Part III brings our focus down to the domestic level, comparing how national policy institutions interact to influence urban governance processes and outcomes. In Chapter 6 Joana Setzer, Laura Valente de Macedo and Fernando Rei analyse “the interactions between transnational and local initiatives in the adoption and implementation of climate policies and legislation” (page 101). They base their analysis on the city of São Paulo and its actions to both inventory and reduce greenhouse gas emissions and implement some adaptation measures. By reviewing the historical process of São Paolo’s local climate policies and evaluating its implementation challenges, the authors assert that whilst transnational activity was key to introducing climate change at the municipal level, it lost its significance during implementation of policy.

In Chapter 7, Sarah Burch and colleagues draw upon case study data in four cities in British Columbia (BC), Canada to explore how national and provincial policy changes impact upon urban climate governance in BC. At the centre of their analysis is the Climate Action Charter – an enabling law that encourages cities to incorporate mitigation and adaptation into local development initiatives. In conclusion they assert that inserting climate change into a broader sustainability framework opens up a way for climate change goals to resonate with local political priorities (page 134).

Chapter 8 turns to India, whereby Emily Boyd, Aditya Ghosh and Maxwell Boykoff evaluate how the global climate adaptation regime plays out in everyday urban spaces within the context of reoccurring flood events in Mumbai. They contend that the challenges of adaptation to climate change are exacerbated by unequal geographies. Therefore it is necessary to have further analyses of how forecasts of extreme events influence planning and access to “adaptation funds”, especially at the city level.

Returning to North America in Chapter 9, Alexander Aylett draws upon the case study of the city of Portland, Oregon to explore “the internal dynamics of mainstreaming engagement with climate change across [urban] institutional silos” (page 156).
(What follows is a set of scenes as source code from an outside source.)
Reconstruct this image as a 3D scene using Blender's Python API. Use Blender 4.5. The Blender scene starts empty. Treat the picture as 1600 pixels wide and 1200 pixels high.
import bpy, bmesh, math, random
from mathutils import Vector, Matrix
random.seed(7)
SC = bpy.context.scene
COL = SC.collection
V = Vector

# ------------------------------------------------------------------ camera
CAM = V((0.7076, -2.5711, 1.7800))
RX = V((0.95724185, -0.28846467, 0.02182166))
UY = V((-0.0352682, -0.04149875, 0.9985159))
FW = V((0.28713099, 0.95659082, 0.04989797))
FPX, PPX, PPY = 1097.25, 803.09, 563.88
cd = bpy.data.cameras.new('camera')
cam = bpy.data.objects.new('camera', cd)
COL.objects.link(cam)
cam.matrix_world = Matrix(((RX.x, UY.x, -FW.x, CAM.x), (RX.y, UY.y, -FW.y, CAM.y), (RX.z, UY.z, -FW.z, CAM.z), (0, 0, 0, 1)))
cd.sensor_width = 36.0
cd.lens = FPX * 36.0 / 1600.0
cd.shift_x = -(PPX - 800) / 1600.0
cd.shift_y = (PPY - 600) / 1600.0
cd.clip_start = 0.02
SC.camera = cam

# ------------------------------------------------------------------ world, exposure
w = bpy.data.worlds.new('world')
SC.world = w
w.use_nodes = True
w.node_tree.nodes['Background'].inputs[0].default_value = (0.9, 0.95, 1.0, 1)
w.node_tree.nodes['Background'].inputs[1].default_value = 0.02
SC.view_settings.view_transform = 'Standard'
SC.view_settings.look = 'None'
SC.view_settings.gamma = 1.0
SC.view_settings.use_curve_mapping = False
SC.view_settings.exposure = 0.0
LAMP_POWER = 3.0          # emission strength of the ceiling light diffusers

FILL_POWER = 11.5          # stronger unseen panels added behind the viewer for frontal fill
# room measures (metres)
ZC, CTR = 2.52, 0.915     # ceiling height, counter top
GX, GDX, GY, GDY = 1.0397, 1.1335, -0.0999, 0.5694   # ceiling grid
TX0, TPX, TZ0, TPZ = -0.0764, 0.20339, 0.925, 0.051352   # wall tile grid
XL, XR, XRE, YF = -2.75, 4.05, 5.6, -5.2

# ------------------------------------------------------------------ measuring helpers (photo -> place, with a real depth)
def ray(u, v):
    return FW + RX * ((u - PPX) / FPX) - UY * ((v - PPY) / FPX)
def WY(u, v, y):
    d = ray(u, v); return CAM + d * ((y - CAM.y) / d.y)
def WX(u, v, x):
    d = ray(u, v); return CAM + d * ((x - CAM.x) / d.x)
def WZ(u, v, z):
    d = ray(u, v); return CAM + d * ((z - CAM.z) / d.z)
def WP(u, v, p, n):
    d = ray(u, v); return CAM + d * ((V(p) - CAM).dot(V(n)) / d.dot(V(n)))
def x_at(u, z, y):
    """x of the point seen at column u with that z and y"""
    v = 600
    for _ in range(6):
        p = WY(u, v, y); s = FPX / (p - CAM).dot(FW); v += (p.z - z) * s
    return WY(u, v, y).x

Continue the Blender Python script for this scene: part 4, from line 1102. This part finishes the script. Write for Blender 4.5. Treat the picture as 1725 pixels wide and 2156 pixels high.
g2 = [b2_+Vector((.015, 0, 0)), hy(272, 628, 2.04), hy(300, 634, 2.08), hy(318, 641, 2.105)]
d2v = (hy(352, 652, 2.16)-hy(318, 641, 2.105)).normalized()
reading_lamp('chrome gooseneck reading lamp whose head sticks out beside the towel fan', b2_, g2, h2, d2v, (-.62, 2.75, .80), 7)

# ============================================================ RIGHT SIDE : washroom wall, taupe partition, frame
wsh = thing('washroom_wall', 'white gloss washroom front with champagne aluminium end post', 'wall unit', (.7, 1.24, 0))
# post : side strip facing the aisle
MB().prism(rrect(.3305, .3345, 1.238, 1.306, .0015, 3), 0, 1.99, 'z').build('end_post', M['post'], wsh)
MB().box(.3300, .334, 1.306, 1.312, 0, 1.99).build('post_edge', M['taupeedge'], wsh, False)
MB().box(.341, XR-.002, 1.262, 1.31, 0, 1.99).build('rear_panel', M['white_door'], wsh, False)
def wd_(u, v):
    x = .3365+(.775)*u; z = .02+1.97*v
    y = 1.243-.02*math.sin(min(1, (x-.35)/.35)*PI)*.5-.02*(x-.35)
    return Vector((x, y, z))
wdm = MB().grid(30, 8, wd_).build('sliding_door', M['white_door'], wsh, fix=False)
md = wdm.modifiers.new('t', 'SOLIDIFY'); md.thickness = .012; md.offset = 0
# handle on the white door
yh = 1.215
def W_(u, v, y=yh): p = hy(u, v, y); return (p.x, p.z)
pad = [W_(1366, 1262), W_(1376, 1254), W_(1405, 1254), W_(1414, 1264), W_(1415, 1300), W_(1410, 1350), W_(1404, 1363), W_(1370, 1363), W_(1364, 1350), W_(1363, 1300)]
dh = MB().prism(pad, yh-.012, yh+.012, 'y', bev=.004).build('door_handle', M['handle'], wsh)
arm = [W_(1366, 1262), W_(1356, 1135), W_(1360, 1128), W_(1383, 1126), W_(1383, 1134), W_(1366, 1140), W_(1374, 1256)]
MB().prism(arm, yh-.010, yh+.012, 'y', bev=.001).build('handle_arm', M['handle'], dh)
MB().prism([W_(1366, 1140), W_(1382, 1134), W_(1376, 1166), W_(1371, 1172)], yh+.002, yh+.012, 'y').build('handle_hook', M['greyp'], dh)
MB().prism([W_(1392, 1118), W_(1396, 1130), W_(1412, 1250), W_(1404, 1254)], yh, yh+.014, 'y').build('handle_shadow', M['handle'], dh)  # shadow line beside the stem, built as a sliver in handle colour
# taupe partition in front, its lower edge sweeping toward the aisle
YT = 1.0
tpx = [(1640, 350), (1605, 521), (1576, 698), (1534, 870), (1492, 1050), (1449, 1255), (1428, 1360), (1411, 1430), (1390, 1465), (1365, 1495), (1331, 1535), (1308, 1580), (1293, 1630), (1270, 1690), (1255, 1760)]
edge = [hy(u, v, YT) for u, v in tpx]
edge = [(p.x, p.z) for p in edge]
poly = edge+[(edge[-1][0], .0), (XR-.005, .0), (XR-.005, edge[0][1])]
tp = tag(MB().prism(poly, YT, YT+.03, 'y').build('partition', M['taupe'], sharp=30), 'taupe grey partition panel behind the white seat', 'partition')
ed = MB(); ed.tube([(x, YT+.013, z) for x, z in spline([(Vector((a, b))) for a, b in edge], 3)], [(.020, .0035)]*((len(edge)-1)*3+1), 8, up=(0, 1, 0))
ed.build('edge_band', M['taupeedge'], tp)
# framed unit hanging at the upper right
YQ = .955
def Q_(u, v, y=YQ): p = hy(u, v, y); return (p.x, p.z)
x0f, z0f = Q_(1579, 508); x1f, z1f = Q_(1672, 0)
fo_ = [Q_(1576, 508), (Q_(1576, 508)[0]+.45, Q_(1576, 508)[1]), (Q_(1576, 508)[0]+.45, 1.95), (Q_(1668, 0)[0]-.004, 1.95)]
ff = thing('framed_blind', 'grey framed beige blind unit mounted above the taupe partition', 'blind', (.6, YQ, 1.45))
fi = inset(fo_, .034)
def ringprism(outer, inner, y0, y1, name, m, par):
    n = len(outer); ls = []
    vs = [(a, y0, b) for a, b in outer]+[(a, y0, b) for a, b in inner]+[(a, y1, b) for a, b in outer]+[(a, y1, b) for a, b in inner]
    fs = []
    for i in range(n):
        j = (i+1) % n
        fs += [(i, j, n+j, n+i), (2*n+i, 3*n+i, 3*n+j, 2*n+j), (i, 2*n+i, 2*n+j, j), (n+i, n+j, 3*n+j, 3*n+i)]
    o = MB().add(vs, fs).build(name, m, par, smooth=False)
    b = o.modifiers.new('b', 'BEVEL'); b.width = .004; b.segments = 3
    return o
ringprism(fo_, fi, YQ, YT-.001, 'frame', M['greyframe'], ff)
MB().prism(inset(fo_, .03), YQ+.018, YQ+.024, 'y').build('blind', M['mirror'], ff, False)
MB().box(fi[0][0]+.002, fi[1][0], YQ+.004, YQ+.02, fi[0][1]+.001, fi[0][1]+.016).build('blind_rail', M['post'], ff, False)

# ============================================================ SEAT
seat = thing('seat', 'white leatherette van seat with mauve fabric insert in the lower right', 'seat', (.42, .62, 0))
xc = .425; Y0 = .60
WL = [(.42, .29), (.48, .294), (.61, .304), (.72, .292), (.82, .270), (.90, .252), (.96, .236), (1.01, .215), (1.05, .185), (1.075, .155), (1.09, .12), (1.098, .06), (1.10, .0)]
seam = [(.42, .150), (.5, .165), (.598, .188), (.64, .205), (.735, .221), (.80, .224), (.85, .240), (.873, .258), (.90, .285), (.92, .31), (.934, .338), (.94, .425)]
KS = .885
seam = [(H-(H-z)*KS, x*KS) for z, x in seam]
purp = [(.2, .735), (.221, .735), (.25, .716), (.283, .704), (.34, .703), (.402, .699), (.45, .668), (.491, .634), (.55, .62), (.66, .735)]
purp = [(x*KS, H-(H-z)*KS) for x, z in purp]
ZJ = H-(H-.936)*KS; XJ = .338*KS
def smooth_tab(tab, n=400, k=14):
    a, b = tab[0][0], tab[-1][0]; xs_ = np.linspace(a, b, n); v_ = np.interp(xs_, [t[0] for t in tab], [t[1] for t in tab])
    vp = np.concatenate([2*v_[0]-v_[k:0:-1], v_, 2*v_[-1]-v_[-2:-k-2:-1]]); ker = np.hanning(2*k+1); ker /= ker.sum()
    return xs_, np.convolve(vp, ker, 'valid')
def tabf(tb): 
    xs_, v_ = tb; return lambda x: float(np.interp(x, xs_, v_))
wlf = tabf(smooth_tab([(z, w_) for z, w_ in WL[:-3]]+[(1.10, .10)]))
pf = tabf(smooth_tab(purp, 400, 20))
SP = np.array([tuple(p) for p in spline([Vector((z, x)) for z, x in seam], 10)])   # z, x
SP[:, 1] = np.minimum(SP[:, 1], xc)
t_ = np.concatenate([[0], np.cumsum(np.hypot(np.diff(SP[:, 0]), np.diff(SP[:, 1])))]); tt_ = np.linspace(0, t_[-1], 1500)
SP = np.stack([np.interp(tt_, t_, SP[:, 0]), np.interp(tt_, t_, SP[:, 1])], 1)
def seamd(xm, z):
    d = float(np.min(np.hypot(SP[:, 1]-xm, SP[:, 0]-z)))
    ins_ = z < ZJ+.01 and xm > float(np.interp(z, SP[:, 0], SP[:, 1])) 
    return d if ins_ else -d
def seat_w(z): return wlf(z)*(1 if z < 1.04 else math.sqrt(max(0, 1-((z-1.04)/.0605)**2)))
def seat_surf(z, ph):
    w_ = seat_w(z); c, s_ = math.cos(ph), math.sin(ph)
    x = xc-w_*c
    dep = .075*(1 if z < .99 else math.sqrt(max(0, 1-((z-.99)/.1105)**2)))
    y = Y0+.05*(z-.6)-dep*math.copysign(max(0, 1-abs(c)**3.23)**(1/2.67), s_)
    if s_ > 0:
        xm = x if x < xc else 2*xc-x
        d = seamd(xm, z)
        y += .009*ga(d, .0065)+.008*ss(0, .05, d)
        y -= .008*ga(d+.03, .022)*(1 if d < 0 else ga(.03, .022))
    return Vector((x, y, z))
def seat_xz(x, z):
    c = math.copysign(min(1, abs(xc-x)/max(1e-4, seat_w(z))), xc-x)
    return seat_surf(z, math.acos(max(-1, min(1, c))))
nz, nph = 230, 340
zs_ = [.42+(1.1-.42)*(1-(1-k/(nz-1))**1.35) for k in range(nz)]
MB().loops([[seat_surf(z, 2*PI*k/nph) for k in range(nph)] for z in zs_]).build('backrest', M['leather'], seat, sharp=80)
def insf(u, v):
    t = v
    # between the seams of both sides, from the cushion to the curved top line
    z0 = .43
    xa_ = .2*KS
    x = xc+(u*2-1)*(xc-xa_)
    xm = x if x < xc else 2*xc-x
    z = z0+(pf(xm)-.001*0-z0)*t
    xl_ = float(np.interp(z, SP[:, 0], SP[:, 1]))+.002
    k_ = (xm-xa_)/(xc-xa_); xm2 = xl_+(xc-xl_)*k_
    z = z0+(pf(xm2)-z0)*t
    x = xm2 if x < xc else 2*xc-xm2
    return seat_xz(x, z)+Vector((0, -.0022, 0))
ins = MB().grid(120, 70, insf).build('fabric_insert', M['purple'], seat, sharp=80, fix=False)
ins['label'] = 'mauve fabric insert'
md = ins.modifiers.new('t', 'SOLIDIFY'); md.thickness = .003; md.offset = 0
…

Through illustrating the city’s journey to becoming a leader in urban climate change responses, he considers the impact upon how we conceive of urban climate governance.  

Part IV gives a regional and comparative perspective of climate policies in cities. In Chapter 10 Patricia Romero-Lankao and colleagues attend to the relationship between multilevel governance and urban institutional capacity for mitigation and adaptation policies. Building upon case study analysis of three Latin American cities – Buenos Aires, Mexico City and Santiago – they explore key factors that shape such policies in these cities and identify how institutional capacity needs to be improved.

Christopher Gore then examines and contrasts two cities in East Africa (Kampala and Dar es Salaam) in Chapter 11. Here, within the context of urban challenges and climate change, he discusses how the structure of government and nature of governance have a strong influence upon institutionalizing and sustaining climate adaptation.

Part V concludes the book with a chapter from the editors to highlight its central themes and to identify questions to direct future empirical research.